Could we have seen Jerome Bettis make another stop in 2006 had the Steelers’ 2005 playoffs gone differently? Not even The Bus knows for sure—but fortunately, we didn’t have to find out. Bettis famously announced his retirement while hoisting the Lombardi Trophy in his hometown of Detroit.
But a few weeks earlier, in Indianapolis, he couldn’t picture that moment. Not right after fumbling the ball at the goal line and putting the game in Peyton Manning’s hands. Bettis talked about that moment and his thought process on The Christian Kuntz podcast recently.
“The one in Indy was scary as hell because I didn’t know if I was gonna get a chance to redeem myself”, Bettis said, talking about the rarity of his fumbles. He talked about how the Steelers prided themselves on closing out games because of him and how he let them down. And he did so at the worst possible time, nearing the end of his career.
“I thought that it could possibly be my last play ever. That’s what scared me the most, was, ‘This could be my last play ever.
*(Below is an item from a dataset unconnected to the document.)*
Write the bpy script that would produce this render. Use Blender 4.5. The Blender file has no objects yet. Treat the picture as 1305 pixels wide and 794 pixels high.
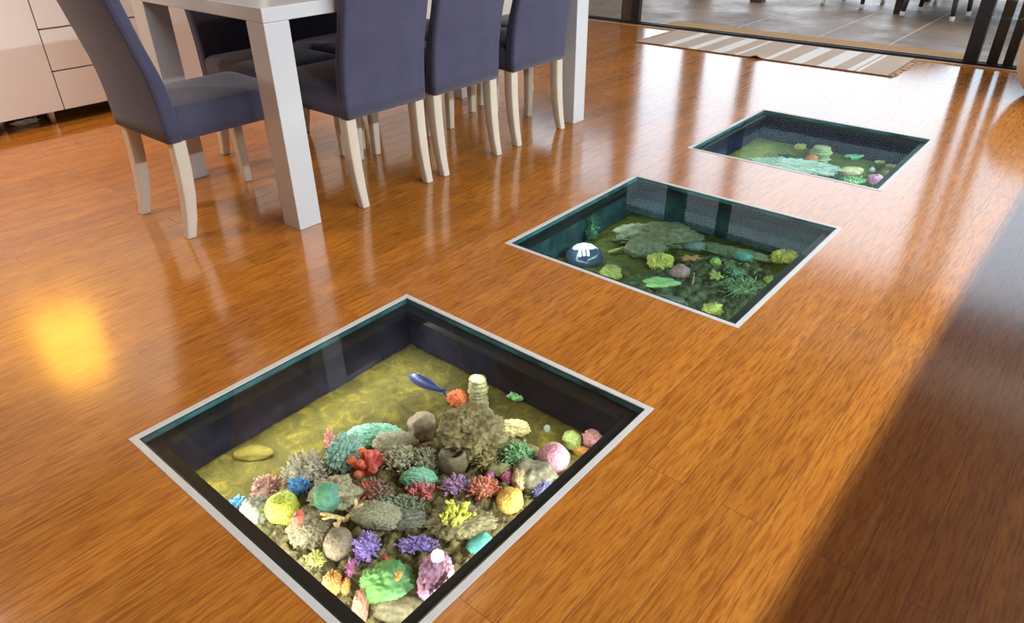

And that’s the play’? That was scary”, Bettis said. “I would’ve had to come back for one more year, and I’d be dragging. I’d be dragging, struggling”.
Christian Kuntz asked Jerome Bettis if he was really serious about playing for another season had the Steelers lost that game because of his fumble. “I don’t know”, he admitted. “I thought about it. At that point, I’m like, ‘Shit, I’m about to play another year’”.
By 2005, Bettis had already been in the NFL for a dozen years with a Hall of Fame career. Famously, then-rookie Steelers quarterback Ben Roethlisberger is said to have convinced him to return after their 15-1 season fell short in 2004. As Bettis told it, it was a team effort at the Pro Bowl that year that made him change his mind.
In other words, everybody knows that Jerome Bettis intended for the 2005 season to be the Bus’ last stop. But that’s largely because the Steelers convinced him they could get him a Super Bowl. And the Super Bowl in 2005 just so happened to be in Detroit.
Could he have really come back for yet another season had the Steelers ended up losing to the Colts in that playoff game because Bettis fumbled the game away? Thanks to a touchdown-saving tackle by Ben Roethlisberger, we’ll never have to know. CB Bryant McFadden also deserves credit, of course, as does Colts K Mike Vanderjagt.
The Steelers’ 2006 season was a disaster, of course, but things likely go differently if they don’t win the Super Bowl the year before. Roethlisberger nearly dying in an offseason motorcycle accident didn’t help matters, but maybe he doesn’t do that without the glow of being a young champion. And feeling the weight of trying to get Jerome Bettis a much-deserved Super Bowl ring.